Sunday, April 6, 2008

White Cheddar Cheez-Its Are Delicious and Other Personal Views

As we've just gotten started with this class, I'm going to use this first free-writing opportunity to discuss what I have already determined, for myself, about religion. More specifically, my personal connection with it. I am not sure whether you'd call my beliefs religious or purely philosophical. Certainly I am not part of a religion, as I do not formally share my views with anyone, though I'm sure others have similar thoughts on the world.
I think there is a great deal of arrogance in most religions. The idea that people honestly believe that we, as human beings, can have any certain knowledge regarding the story behind and around existence is quite boggling to me. Now, this is not to say that this arrogance is always a bad thing- if conviction helps you to be a better person, the factuality of your views is largely irrelevant. The twelve steps to recovery from addiction are based in faith in a higher power- and for many this faith is the only thing which keeps them from sinking back into substance abuse. If having a god makes you stronger, perhaps you should have one.
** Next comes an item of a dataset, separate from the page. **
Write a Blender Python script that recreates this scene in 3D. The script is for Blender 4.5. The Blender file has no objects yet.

I do not believe in a god, but I do not deny the possibility of one's existence. How could I? Even if science explains everything, could there still not be a watchmaker somewhere behind and beyond it all? I could go on and on about what might be true (after all, if there were some order to the universe, wouldn't it make sense for that order to be revealed, by a creator or by some natural process?) but in the end I still have to come to grips with the fact that I could still be completely wrong.
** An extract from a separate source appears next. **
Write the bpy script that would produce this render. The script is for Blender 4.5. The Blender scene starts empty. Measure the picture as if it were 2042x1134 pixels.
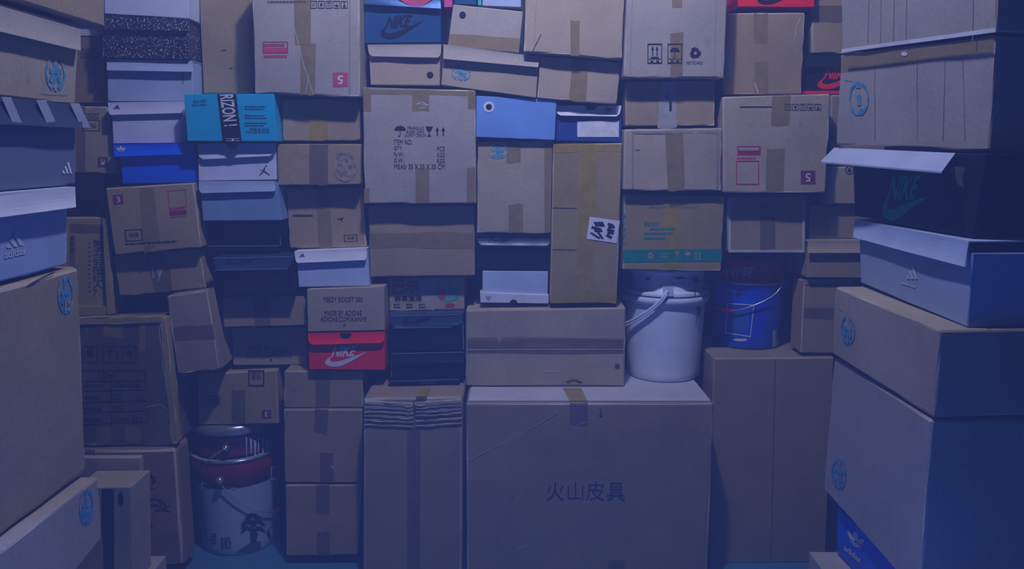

I hold only one real belief when it comes to spirituality or a lack thereof- that the most important thing we can do is wonder, and remind ourselves that we are still wondering. Why is there this obsession with finding answers to questions which are so far beyond us? Why are we so uncomfortable with uncertainty? Do we need to give a name to the forces of the universe in order to draw strength from them? Or is this strength within ourselves? Perhaps most people need to solidify their beliefs in order to benefit from them, but there is a cost to this- by finding a destination you lose sight of the spiritual journey. It is all too easy then to forget the journey, and to lose the ability to understand those still on the journey or those who have gotten off at a different station- and this often leads to conflict.
I am content to wonder, becuase either way we'll find out in the end- or we'll cease to be. Which is just as good, really. Besides, being in the dark is more exciting, I think.